# [Given information]
--------------------
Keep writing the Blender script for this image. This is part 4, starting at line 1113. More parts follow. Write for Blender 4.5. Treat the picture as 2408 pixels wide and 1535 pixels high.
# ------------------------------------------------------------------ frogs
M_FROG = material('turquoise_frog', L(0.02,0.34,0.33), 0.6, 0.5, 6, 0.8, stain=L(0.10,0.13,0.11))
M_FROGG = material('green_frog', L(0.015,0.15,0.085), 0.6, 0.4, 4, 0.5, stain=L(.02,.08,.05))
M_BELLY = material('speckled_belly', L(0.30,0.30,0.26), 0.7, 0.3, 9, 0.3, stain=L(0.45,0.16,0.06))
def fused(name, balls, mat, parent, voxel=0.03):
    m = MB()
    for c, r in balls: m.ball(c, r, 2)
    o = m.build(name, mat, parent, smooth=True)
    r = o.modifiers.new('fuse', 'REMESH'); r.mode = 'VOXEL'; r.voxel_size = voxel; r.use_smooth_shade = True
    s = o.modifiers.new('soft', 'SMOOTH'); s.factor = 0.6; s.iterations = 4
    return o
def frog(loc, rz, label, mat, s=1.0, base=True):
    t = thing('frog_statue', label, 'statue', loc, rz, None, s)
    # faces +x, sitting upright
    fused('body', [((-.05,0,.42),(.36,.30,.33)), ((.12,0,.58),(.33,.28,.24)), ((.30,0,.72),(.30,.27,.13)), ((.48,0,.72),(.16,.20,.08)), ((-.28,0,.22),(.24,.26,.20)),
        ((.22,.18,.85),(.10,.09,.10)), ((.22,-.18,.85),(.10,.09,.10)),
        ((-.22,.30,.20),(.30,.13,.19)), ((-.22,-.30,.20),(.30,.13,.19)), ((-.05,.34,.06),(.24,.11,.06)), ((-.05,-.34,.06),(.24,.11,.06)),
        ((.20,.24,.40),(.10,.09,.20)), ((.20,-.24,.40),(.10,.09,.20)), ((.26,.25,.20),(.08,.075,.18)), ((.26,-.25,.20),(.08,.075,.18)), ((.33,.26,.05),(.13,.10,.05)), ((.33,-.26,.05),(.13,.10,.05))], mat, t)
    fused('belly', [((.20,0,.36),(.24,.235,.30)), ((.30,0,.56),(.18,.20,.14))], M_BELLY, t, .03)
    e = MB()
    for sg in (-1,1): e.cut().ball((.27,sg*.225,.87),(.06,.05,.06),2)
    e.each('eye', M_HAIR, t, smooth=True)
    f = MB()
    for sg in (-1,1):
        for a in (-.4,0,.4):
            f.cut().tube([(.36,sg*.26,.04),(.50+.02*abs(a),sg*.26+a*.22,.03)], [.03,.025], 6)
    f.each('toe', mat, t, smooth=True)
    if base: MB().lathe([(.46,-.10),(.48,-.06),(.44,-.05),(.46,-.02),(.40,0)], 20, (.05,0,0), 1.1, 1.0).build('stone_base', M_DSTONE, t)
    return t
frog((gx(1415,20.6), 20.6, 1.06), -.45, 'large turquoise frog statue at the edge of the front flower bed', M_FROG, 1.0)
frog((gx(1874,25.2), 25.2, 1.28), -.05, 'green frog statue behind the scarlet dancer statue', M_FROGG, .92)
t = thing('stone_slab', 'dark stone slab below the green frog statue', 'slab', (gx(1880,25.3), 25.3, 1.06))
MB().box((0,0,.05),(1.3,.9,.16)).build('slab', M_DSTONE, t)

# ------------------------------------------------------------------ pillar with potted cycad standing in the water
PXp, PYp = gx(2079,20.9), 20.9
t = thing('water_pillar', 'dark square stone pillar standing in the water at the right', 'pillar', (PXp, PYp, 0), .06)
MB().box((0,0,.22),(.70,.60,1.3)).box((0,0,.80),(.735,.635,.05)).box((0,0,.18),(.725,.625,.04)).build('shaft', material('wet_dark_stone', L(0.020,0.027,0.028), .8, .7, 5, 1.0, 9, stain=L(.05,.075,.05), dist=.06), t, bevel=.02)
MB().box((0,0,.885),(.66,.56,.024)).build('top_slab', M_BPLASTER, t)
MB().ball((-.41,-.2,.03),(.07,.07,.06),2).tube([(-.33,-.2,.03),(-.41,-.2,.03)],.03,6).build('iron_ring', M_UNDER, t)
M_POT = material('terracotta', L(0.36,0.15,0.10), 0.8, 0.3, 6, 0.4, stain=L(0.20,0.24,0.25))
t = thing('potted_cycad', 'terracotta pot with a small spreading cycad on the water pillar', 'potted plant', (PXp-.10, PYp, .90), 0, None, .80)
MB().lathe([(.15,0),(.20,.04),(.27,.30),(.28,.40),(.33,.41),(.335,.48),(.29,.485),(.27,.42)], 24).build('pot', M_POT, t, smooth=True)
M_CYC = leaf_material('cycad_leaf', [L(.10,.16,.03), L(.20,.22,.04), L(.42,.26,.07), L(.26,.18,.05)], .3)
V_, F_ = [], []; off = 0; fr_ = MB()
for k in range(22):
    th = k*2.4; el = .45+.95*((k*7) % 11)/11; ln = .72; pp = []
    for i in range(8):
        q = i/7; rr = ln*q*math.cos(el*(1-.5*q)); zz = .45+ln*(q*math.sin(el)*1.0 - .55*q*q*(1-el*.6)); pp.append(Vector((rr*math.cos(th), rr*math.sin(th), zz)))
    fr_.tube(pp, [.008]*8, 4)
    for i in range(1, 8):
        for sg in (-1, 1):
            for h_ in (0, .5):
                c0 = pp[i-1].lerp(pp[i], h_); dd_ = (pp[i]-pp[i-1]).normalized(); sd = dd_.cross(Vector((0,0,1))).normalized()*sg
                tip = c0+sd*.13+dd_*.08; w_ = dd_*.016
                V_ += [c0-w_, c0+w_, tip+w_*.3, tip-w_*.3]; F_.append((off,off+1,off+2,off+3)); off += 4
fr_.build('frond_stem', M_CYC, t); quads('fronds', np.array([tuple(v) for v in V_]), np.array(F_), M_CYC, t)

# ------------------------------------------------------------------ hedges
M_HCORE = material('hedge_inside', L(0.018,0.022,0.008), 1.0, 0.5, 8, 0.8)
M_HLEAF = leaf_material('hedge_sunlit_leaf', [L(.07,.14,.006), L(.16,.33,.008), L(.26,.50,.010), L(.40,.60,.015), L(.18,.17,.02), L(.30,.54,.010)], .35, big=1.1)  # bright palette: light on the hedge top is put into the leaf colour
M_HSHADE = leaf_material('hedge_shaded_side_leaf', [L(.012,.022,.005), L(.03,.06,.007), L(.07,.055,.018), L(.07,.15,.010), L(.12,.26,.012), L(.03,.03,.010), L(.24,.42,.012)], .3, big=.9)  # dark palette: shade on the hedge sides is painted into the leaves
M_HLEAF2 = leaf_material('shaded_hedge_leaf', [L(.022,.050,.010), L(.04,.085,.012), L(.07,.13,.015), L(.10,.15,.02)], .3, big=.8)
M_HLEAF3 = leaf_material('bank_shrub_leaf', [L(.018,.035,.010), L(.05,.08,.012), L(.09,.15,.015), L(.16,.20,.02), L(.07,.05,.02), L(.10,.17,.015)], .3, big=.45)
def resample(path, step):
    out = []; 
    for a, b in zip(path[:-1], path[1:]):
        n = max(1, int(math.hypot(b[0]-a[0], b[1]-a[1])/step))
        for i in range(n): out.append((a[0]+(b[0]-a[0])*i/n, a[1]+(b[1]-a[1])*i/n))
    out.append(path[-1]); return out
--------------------
# [Directions for this task]
Reproduce the entire listing word for word.

# [The solution]
Keep writing the Blender script for this image. This is part 4, starting at line 1113. More parts follow. Write for Blender 4.5. Treat the picture as 2408 pixels wide and 1535 pixels high.
# ------------------------------------------------------------------ frogs
M_FROG = material('turquoise_frog', L(0.02,0.34,0.33), 0.6, 0.5, 6, 0.8, stain=L(0.10,0.13,0.11))
M_FROGG = material('green_frog', L(0.015,0.15,0.085), 0.6, 0.4, 4, 0.5, stain=L(.02,.08,.05))
M_BELLY = material('speckled_belly', L(0.30,0.30,0.26), 0.7, 0.3, 9, 0.3, stain=L(0.45,0.16,0.06))
def fused(name, balls, mat, parent, voxel=0.03):
    m = MB()
    for c, r in balls: m.ball(c, r, 2)
    o = m.build(name, mat, parent, smooth=True)
    r = o.modifiers.new('fuse', 'REMESH'); r.mode = 'VOXEL'; r.voxel_size = voxel; r.use_smooth_shade = True
    s = o.modifiers.new('soft', 'SMOOTH'); s.factor = 0.6; s.iterations = 4
    return o
def frog(loc, rz, label, mat, s=1.0, base=True):
    t = thing('frog_statue', label, 'statue', loc, rz, None, s)
    # faces +x, sitting upright
    fused('body', [((-.05,0,.42),(.36,.30,.33)), ((.12,0,.58),(.33,.28,.24)), ((.30,0,.72),(.30,.27,.13)), ((.48,0,.72),(.16,.20,.08)), ((-.28,0,.22),(.24,.26,.20)),
        ((.22,.18,.85),(.10,.09,.10)), ((.22,-.18,.85),(.10,.09,.10)),
        ((-.22,.30,.20),(.30,.13,.19)), ((-.22,-.30,.20),(.30,.13,.19)), ((-.05,.34,.06),(.24,.11,.06)), ((-.05,-.34,.06),(.24,.11,.06)),
        ((.20,.24,.40),(.10,.09,.20)), ((.20,-.24,.40),(.10,.09,.20)), ((.26,.25,.20),(.08,.075,.18)), ((.26,-.25,.20),(.08,.075,.18)), ((.33,.26,.05),(.13,.10,.05)), ((.33,-.26,.05),(.13,.10,.05))], mat, t)
    fused('belly', [((.20,0,.36),(.24,.235,.30)), ((.30,0,.56),(.18,.20,.14))], M_BELLY, t, .03)
    e = MB()
    for sg in (-1,1): e.cut().ball((.27,sg*.225,.87),(.06,.05,.06),2)
    e.each('eye', M_HAIR, t, smooth=True)
    f = MB()
    for sg in (-1,1):
        for a in (-.4,0,.4):
            f.cut().tube([(.36,sg*.26,.04),(.50+.02*abs(a),sg*.26+a*.22,.03)], [.03,.025], 6)
    f.each('toe', mat, t, smooth=True)
    if base: MB().lathe([(.46,-.10),(.48,-.06),(.44,-.05),(.46,-.02),(.40,0)], 20, (.05,0,0), 1.1, 1.0).build('stone_base', M_DSTONE, t)
    return t
frog((gx(1415,20.6), 20.6, 1.06), -.45, 'large turquoise frog statue at the edge of the front flower bed', M_FROG, 1.0)
frog((gx(1874,25.2), 25.2, 1.28), -.05, 'green frog statue behind the scarlet dancer statue', M_FROGG, .92)
t = thing('stone_slab', 'dark stone slab below the green frog statue', 'slab', (gx(1880,25.3), 25.3, 1.06))
MB().box((0,0,.05),(1.3,.9,.16)).build('slab', M_DSTONE, t)

# ------------------------------------------------------------------ pillar with potted cycad standing in the water
PXp, PYp = gx(2079,20.9), 20.9
t = thing('water_pillar', 'dark square stone pillar standing in the water at the right', 'pillar', (PXp, PYp, 0), .06)
MB().box((0,0,.22),(.70,.60,1.3)).box((0,0,.80),(.735,.635,.05)).box((0,0,.18),(.725,.625,.04)).build('shaft', material('wet_dark_stone', L(0.020,0.027,0.028), .8, .7, 5, 1.0, 9, stain=L(.05,.075,.05), dist=.06), t, bevel=.02)
MB().box((0,0,.885),(.66,.56,.024)).build('top_slab', M_BPLASTER, t)
MB().ball((-.41,-.2,.03),(.07,.07,.06),2).tube([(-.33,-.2,.03),(-.41,-.2,.03)],.03,6).build('iron_ring', M_UNDER, t)
M_POT = material('terracotta', L(0.36,0.15,0.10), 0.8, 0.3, 6, 0.4, stain=L(0.20,0.24,0.25))
t = thing('potted_cycad', 'terracotta pot with a small spreading cycad on the water pillar', 'potted plant', (PXp-.10, PYp, .90), 0, None, .80)
MB().lathe([(.15,0),(.20,.04),(.27,.30),(.28,.40),(.33,.41),(.335,.48),(.29,.485),(.27,.42)], 24).build('pot', M_POT, t, smooth=True)
M_CYC = leaf_material('cycad_leaf', [L(.10,.16,.03), L(.20,.22,.04), L(.42,.26,.07), L(.26,.18,.05)], .3)
V_, F_ = [], []; off = 0; fr_ = MB()
for k in range(22):
    th = k*2.4; el = .45+.95*((k*7) % 11)/11; ln = .72; pp = []
    for i in range(8):
        q = i/7; rr = ln*q*math.cos(el*(1-.5*q)); zz = .45+ln*(q*math.sin(el)*1.0 - .55*q*q*(1-el*.6)); pp.append(Vector((rr*math.cos(th), rr*math.sin(th), zz)))
    fr_.tube(pp, [.008]*8, 4)
    for i in range(1, 8):
        for sg in (-1, 1):
            for h_ in (0, .5):
                c0 = pp[i-1].lerp(pp[i], h_); dd_ = (pp[i]-pp[i-1]).normalized(); sd = dd_.cross(Vector((0,0,1))).normalized()*sg
                tip = c0+sd*.13+dd_*.08; w_ = dd_*.016
                V_ += [c0-w_, c0+w_, tip+w_*.3, tip-w_*.3]; F_.append((off,off+1,off+2,off+3)); off += 4
fr_.build('frond_stem', M_CYC, t); quads('fronds', np.array([tuple(v) for v in V_]), np.array(F_), M_CYC, t)

# ------------------------------------------------------------------ hedges
M_HCORE = material('hedge_inside', L(0.018,0.022,0.008), 1.0, 0.5, 8, 0.8)
M_HLEAF = leaf_material('hedge_sunlit_leaf', [L(.07,.14,.006), L(.16,.33,.008), L(.26,.50,.010), L(.40,.60,.015), L(.18,.17,.02), L(.30,.54,.010)], .35, big=1.1)  # bright palette: light on the hedge top is put into the leaf colour
M_HSHADE = leaf_material('hedge_shaded_side_leaf', [L(.012,.022,.005), L(.03,.06,.007), L(.07,.055,.018), L(.07,.15,.010), L(.12,.26,.012), L(.03,.03,.010), L(.24,.42,.012)], .3, big=.9)  # dark palette: shade on the hedge sides is painted into the leaves
M_HLEAF2 = leaf_material('shaded_hedge_leaf', [L(.022,.050,.010), L(.04,.085,.012), L(.07,.13,.015), L(.10,.15,.02)], .3, big=.8)
M_HLEAF3 = leaf_material('bank_shrub_leaf', [L(.018,.035,.010), L(.05,.08,.012), L(.09,.15,.015), L(.16,.20,.02), L(.07,.05,.02), L(.10,.17,.015)], .3, big=.45)
def resample(path, step):
    out = []; 
    for a, b in zip(path[:-1], path[1:]):
        n = max(1, int(math.hypot(b[0]-a[0], b[1]-a[1])/step))
        for i in range(n): out.append((a[0]+(b[0]-a[0])*i/n, a[1]+(b[1]-a[1])*i/n))
    out.append(path[-1]); return out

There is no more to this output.